I can empathise with Cipriani, not because I've tried to rugby-tackle a bus but because I have done the Otley Run, the notorious pub crawl in Leeds he was trying to complete. It is long – stretching five miles, and you have to walk every step – and difficult, taking in 16 pubs. When you start the crawl, in Far Headingley, close to the Yorkshire Dales, with a pint of Sam Smith's bitter (not lager – the fizziness makes you feel too full) you feel on top of the world, ready for anything. When you've downed pint number three, you're strolling into Headingley, the home of Yorkshire cricket (and rugby), with the spirit of William Hague's "14 pints a day" driving you forward.
But by the time you're clinging to the bar of the hilariously named Dry Dock, 16 pints later, it feels like the end of the world. Danny and his mates were dressed as characters from The Wizard of Oz, which is appropriate, because as you're stumbling out of the boat-shaped pub, you start to realise there is no place like home – but no amount of clicking your heels together is going to get you there, and it's doubtful the minicab firm next to Theo's kebabs is going to take the risk of vomit all over the seats.

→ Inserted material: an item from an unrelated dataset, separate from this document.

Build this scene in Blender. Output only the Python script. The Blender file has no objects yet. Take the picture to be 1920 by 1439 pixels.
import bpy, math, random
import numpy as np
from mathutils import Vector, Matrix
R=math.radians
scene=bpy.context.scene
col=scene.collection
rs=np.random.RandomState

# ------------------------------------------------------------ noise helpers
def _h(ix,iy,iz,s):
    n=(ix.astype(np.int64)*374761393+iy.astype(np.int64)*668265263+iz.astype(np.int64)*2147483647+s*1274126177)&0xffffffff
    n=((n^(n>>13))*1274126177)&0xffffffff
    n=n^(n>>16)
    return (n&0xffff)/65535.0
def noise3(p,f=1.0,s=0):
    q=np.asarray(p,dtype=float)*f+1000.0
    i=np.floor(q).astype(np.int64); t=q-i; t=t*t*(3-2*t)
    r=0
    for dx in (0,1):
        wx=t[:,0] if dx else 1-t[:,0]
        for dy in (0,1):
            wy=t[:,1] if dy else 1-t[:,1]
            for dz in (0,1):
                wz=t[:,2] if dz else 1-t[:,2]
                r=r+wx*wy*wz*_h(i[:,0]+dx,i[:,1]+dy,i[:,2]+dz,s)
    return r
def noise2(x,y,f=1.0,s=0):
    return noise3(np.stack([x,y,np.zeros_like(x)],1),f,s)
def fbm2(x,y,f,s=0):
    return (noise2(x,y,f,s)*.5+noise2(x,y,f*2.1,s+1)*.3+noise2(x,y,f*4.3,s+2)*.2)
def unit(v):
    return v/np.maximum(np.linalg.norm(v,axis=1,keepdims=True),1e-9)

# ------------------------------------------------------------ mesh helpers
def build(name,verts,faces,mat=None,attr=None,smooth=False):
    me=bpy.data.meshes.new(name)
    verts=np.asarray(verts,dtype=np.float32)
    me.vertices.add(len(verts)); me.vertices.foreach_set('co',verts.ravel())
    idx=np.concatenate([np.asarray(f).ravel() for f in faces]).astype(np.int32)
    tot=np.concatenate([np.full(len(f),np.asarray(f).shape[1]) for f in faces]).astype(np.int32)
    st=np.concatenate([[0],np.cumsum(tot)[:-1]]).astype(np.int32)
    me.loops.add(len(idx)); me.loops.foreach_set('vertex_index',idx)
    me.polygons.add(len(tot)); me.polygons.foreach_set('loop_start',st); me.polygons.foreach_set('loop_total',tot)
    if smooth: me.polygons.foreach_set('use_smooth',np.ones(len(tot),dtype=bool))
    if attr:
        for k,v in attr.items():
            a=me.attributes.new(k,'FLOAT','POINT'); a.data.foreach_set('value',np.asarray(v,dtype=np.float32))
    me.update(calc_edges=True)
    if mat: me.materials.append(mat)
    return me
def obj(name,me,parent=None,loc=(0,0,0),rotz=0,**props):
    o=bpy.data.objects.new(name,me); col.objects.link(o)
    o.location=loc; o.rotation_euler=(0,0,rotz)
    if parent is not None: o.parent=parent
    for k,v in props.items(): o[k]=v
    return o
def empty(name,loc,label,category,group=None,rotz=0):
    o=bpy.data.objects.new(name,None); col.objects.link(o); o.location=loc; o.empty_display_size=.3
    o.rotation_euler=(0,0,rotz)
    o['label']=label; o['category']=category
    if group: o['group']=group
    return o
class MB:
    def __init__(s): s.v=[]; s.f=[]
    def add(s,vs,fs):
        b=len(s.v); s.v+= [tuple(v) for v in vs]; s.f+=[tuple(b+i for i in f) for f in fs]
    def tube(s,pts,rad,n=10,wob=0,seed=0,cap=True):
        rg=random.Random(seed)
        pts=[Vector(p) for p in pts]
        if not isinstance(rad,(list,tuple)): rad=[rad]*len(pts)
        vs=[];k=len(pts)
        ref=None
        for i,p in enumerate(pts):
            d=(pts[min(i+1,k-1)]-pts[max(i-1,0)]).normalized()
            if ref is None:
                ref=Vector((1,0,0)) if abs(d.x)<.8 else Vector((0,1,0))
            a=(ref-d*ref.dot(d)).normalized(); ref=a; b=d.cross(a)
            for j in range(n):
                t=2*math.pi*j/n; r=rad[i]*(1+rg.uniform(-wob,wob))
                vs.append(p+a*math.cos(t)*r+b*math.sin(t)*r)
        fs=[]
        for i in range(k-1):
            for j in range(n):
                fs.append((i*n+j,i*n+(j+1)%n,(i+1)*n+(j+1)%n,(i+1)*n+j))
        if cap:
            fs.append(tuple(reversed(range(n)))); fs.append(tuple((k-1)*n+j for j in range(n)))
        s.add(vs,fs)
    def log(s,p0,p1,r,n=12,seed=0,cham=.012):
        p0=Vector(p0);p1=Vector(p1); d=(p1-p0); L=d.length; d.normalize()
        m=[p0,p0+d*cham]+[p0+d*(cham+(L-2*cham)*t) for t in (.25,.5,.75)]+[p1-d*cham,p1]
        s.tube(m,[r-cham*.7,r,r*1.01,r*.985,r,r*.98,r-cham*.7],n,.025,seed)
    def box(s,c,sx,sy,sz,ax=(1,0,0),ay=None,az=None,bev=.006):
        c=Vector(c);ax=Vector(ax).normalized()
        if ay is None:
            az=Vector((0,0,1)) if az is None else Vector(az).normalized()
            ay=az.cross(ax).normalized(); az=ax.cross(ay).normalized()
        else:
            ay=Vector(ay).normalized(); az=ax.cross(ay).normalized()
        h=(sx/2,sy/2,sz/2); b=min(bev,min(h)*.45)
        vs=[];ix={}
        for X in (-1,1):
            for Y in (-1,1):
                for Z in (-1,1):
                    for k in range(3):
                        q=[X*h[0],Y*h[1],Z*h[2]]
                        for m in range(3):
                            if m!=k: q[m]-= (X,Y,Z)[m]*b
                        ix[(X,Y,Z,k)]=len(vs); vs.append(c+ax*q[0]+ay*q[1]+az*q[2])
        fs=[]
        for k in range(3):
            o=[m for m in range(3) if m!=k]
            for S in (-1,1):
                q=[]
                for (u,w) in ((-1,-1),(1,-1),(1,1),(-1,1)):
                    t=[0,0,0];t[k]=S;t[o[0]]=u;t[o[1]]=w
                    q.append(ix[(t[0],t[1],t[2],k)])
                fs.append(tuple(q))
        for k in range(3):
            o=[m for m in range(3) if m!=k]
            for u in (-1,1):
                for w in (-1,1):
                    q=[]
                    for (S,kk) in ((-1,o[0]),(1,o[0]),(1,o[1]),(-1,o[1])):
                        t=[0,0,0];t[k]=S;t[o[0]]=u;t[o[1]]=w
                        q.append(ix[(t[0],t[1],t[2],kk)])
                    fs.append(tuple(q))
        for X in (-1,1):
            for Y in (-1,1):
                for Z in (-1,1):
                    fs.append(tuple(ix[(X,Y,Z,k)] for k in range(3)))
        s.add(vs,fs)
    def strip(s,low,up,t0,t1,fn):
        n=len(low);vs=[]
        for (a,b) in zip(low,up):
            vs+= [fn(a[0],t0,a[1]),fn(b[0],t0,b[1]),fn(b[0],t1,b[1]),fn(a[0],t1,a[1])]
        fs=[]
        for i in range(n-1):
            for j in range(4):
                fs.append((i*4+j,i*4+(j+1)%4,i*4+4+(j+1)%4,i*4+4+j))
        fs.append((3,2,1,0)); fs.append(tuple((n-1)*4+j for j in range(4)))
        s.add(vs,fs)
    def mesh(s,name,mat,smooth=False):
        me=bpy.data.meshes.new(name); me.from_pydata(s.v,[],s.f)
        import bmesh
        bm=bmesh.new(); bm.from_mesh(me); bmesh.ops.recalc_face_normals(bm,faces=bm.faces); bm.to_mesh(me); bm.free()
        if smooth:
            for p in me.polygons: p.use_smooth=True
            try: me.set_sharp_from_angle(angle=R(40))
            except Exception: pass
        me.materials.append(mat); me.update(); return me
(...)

OK, so in my day, when I was a university student in Leeds in the mid-1990s, it was slightly easier – there were only 12 pubs on the route. The official Otley Run website recommends beginning at 3pm, but when I did it we started at opening time, at 11am, so we could drink more slowly. The "rules" may have changed, but in the 1990s women were "allowed" to drink a half in each pub. Outraged at such inequality, I started off with pints but at some point – possibly at pub number nine (in my day, The Eldon), I realised that you can't drink eight pints, let alone 12, if you weigh eight stone.
The Eldon was what we politely called a pub for "locals". They hated students – despite, or probably because of, being opposite Leeds University and smack in the middle of the Otley Run.
Oh how the nostalgia rushed in when I read of the duty manager of The Eldon complaining about Cipriani's group crashing about the place. "We refused to serve the Tin Man," the unnamed manager told one paper, apparently without a hint of humour. Good to see that the run – and The Eldon – haven't changed a bit.